Quotable quotes from Harvey Mansfield

Harvey Manssfield is the great teacher of government and long-time member of the Harvard faculty. Among his books are Manliness and an indispensable edition of Tocqueville’s Democracy in America. The Wall Street Journal Weekend interview profiles Professor Mansfield. At age 80, he can look back on an incredibly distinguished career, but he’s still going strong. The quotable Professor Mansfield offers this:

“We have now an American political party and a European one. Not all Americans who vote for the European party want to become Europeans. But it doesn’t matter because that’s what they’re voting for. They’re voting for dependency, for lack of ambition, and for insolvency.”

And this, referring to Massachusetts and Harvard:

“I live in a one-party state and very much more so a one-party university. It’s disgusting. I get along very well because everybody thinks the fact that I’m here means the things I say about Harvard can’t be true. I am a kind of pet—a pet dissenter.”

And this, returning to the election just passed:

[T]he electorate that granted Barack Obama a second term was unwise—the president achieved “a sneaky victory,” Mr.
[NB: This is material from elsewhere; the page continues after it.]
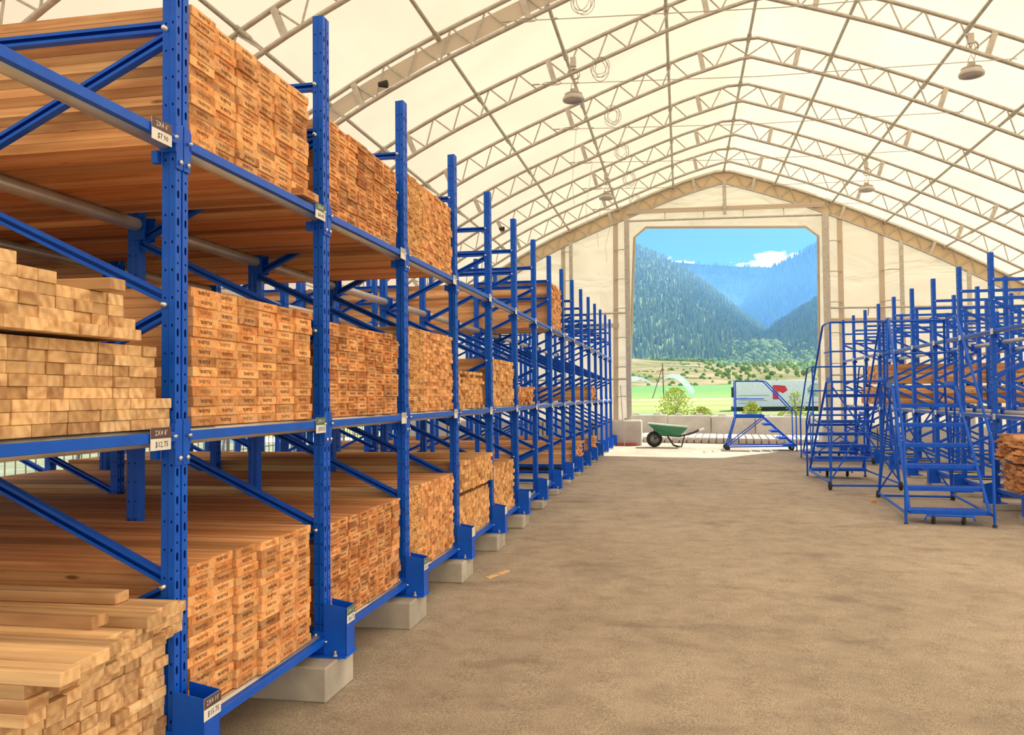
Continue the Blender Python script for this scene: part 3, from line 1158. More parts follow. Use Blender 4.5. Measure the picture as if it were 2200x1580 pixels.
def build_boards():
    # ---- bay before the first post: pale two-by-fours
    me = board_mesh('pine_board', 2.6, .0735, T, M_pine)
    def pine(n_from_post, row, z0, dx, phrase, colour='pale'):
        y = Y0 - .0825 - .0745 * n_from_post
        o = place(me, 'pine_board', XF + dx + (R() - .5) * .012, y + (R() - .5) * .002, z0 + PT * row)
        tag(o, f'{colour} board, {phrase.replace("the nearest", "nearest")}, {ORD[row + 1]} row up, {ORD[n_from_post + 1]} from post', 'board', phrase + ' boards')
    zm = ZB['middle'] + .013
    for r in range(8):
        for c in range(12):
            if r >= 3 and c == 0:
                continue
            pine(c, r, zm, 0.0 if r >= 3 else .012, 'lower middle-shelf bundle by the nearest post')
    zu = zm + 8 * PT + .012
    rows = [(3, 12), (3, 12), (4, 12), (4, 12), (8, 12), (10, 12)]
    for r, (c0, c1) in enumerate(rows):
        for c in range(c0, c1):
            pine(c, r, zu, .03 + (.02 if r == 0 else 0), 'upper middle-shelf bundle by the nearest post')
    o = place(me, 'pine_board', XF + .10, Y0 - .075 - .0745 * 5.2, zu + PT * 4 + .001, .03)
    tag(o, 'loose pale board pulled forward on top of the upper middle-shelf bundle', 'board')
    zl = ZB['bottom'] + .013
    for r in range(10):
        for c in range(12):
            if r < 5 and c > 4 + r:
                continue
            pine(c, r, zl, (R() - .5) * .02, 'lower bottom-shelf bundle by the nearest post')
    zu = zl + 10 * PT + .014
    offs = {}
    for r in range(4):
        for c in range(12):
            dx = .05 + .06 * R() * (1 if r > 1 else .3) + (.012 * c if r < 3 else .02 * c)
            if r == 3 and c in (0, 1, 5, 6):
                continue
            pine(c, r, zu, dx, 'loose upper bottom-shelf pile by the nearest post')
    for j, (c, dx, rz) in enumerate(((2.4, -.03, .015), (6.2, .10, -.02))):
        o = place(me, 'pine_board', XF + dx, Y0 - .075 - .0745 * c, zu + PT * 4 + .001, rz)
        tag(o, ['loose pale board lying on top of the bottom-shelf pile near the post', 'loose board jutting out over the bottom-shelf pile, farther from the post'][j], 'board')
    # ---- bay one: wide planks stamped on the ends
    W = .176
    P1 = .0375
    me1 = board_mesh('wide_plank', 3.6, W - .002, P1 - .0007, M_cedar, True, .86)
    ya = Y0 + .085
    for lv, nr, nm in (('top', 14, 'top'), ('middle', 14, 'middle'), ('bottom', 15, 'bottom')):
        for c in range(6):
            cx = (R() - .5) * .018 - (.0 if lv != 'bottom' else .012 * math.sin(c * 1.3))
            for r in range(nr):
                x = XF + cx + (R() - .5) * .013
                y = ya + W * (c + .5) + (.012 if lv == 'middle' else 0)
                if lv == 'bottom':
                    y += .01
                if lv == 'top' and c == 5 and r == 0:
                    x += .05
                o = place(me1, 'wide_plank', x, y, ZB[lv] + .013 + P1 * r + (.001 if lv == 'top' else 0))
                tag(o, f'wide stamped plank on the {lv} shelf behind the first post, {ORD[r + 1]} row up, {ORD[c + 1]} column', 'plank', f'wide planks on the {lv} shelf')
    stock = MB()

    def sbox(x, y, z, w, t, L, m=0):
        stock.cur = m
        stock.rv = R() * .999 + .0005
        stock.box(x - L, x, y - w / 2, y + w / 2, z, z + t)
    # ---- bay two: narrower, darker stamped planks
    W = .142
    me2 = board_mesh('narrow_plank', 3.6, W - .002, T, M_dcedar, True, .8)
    ya = Y0 + SP + .065
    for lv, nr, own in (('top', 14, 8), ('middle', 14, 8), ('bottom', 15, 7)):
        for c in range(8):
            cx = (R() - .5) * .014
            for r in range(nr):
                y = ya + W * (c + .5)
                if c >= own:
                    sbox(XF + cx + (R() - .5) * .016, y, ZB[lv] + .013 + PT * r, W - .002, T, 3.6, 3)
                    continue
                o = place(me2, 'narrow_plank', XF + cx + (R() - .5) * .016, y, ZB[lv] + .013 + PT * r)
                tag(o, f'narrow dark plank on the {lv} shelf behind the second post, {ORD[r + 1]} row up, {ORD[c + 1]} column', 'plank', f'narrow planks on the {lv} shelf')
    # ---- bay three: thin decking boards, nearest columns as objects, the rest with the far stock
    W, t3, p3 = .079, .0255, .0262
    me3 = board_mesh('decking_board', 3.6, W - .002, t3, M_fir, True, .42)
    ya = Y0 + 2 * SP + .06
    for lv, nr, own in (('top', 21, 5), ('middle', 22, 5), ('bottom', 22, 4)):
        for c in range(15):
            for r in range(nr):
                x = XF + (R() - .5) * .016
                y = ya + W * (c + .5)
                z = ZB[lv] + .013 + p3 * r
                if c < own:
                    o = place(me3, 'decking_board', x, y, z)
                    tag(o, f'thin board on the {lv} shelf behind the third post, {ORD[r + 1]} row up, {ORD[c + 1]} column', 'board', f'thin boards on the {lv} shelf')
                else:
                    sbox(x, y, z, W - .002, t3, 3.6, 1)
    # ---- far stock of boards, too many to build singly

    def stack(bay, z0, z1, w, t, L, m, jit=.012, ya=.06, yb=.06, dx=0.0, ragged=0.0, xr=None, right=False):
        if right:
            a, b_ = YR + SR * bay + ya, YR + SR * (bay + 1) - yb
        else:
            a, b_ = Y0 + SP * bay + ya, Y0 + SP * (bay + 1) - yb
        n, k = int((b_ - a) / w), int((z1 - z0) / t)
        for c in range(n):
            for r in range(k):
                if ragged and r > k - 3 and R() < .4:
                    continue
                x = (XF if xr is None else xr) + dx + (R() - .5) * jit * 2
                y, z = a + w * (c + .5), z0 + t * r
                if right:
                    stock.cur = m
                    stock.rv = R() * .999 + .0005
                    x = xr - dx + (R() - .5) * jit * 2
                    stock.box(x, x + L, y - w / 2 + .001, y + w / 2 - .001, z, z + t - .0006)
                else:
                    sbox(x, y, z, w - .002, t - .0006, L, m)
    B, Mz, Tz = ZB['bottom'] + .013, ZB['middle'] + .013, ZB['top'] + .013
    stack(3, Mz, 1.69, .078, .0265, 2.4, 2, .02, ragged=1, yb=.25)
    stack(3, B, .655, .09, .036, 3.6, 2, .008)
    stack(3, .67, .955, .09, .036, 3.6, 2, .014, dx=.035)
    stack(4, Mz, 1.82, .095, .036, 3.6, 2, .014)
    stack(4, B, .80, .10, .036, 3.6, 2, .014)
    stack(5, Mz, 1.585, .08, .03, 3.0, 1, .03, ragged=1)
    stack(7, Tz, 3.07, .14, .036, 4.9, 1, .012)
    stack(11, Mz, 1.66, .14, .036, 4.9, 1, .03)
    stack(9, B, .63, .14, .036, 4.8, 1, .05, ragged=1)
    stack(11, B, .62, .14, .036, 4.8, 1, .05, ragged=1)
    # stock on the rack behind the ladders
    stack(5, 1.22, 1.56, .14, .034, 4.8, 1, .01, ya=.05, yb=.05, xr=XR, right=True, dx=.12)
    stack(5, 1.62, 2.0, .14, .034, 4.8, 1, .01, ya=.05, yb=.05, xr=XR, right=True)
    stack(-1, .27, .60, .14, .026, 4.2, 1, .05, ya=.075, yb=.06, xr=XR, right=True)
    stack(-1, .62, .94, .14, .026, 4.2, 1, .05, ya=.075, yb=.06, xr=XR, right=True, dx=.05, ragged=1)
    o = stock.build('stocked_lumber', [M_pine, M_cedar, M_fir, M_dcedar])
    tag(o, 'remaining lumber boards stacked by size in the far bays of both racks', 'lumber', kind='stuff')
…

Mansfield says. “The Democrats said nothing about their plans for the future. All they did was attack the other side. Obama’s campaign consisted entirely of saying ‘I’m on your side’ to the American people, to those in the middle. No matter what comes next, this silence about the future is ominous.”

At one level Mr. Obama’s silence reveals the exhaustion of the progressive agenda, of which his presidency is the spiritual culmination, Mr. Mansfield says. That movement “depends on the idea that things will get better and better and progress will be made in the actualization of equality.” It is telling, then, that during the 2012 campaign progressives were “confined to defending what they’ve already achieved or making small improvements—student loans, free condoms. The Democrats are the party of free condoms. That’s typical for them.”

But Democrats’ refusal to address the future in positive terms, he adds, also reveals the party’s intent to create “an entitlement or welfare state that takes issues off the bargaining table and renders them above politics.” The end goal, Mr. Mansfield worries, is to sideline the American constitutional tradition in favor of “a practical constitution consisting of progressive measures the left has passed that cannot be revoked. And that is what would be fixed in our political system—not the Constitution.”

This is all great stuff, and there is more of it in the rest of the interview. In a rightly ordered universe, however, this would go straight into Bartlett’s: “The Democrats are the party of free condoms. That’s typical for them.” Thank you, Professor Mansfield. Thank you very much.

NOTE and QUERY: As I recall, this Commentary review demonstrated the relentless left-wing bias of Bartlett’s sixteenth edition under the editorship of Justin Kaplan. It’s now up to an eighteenth edition. Has it gotten any better?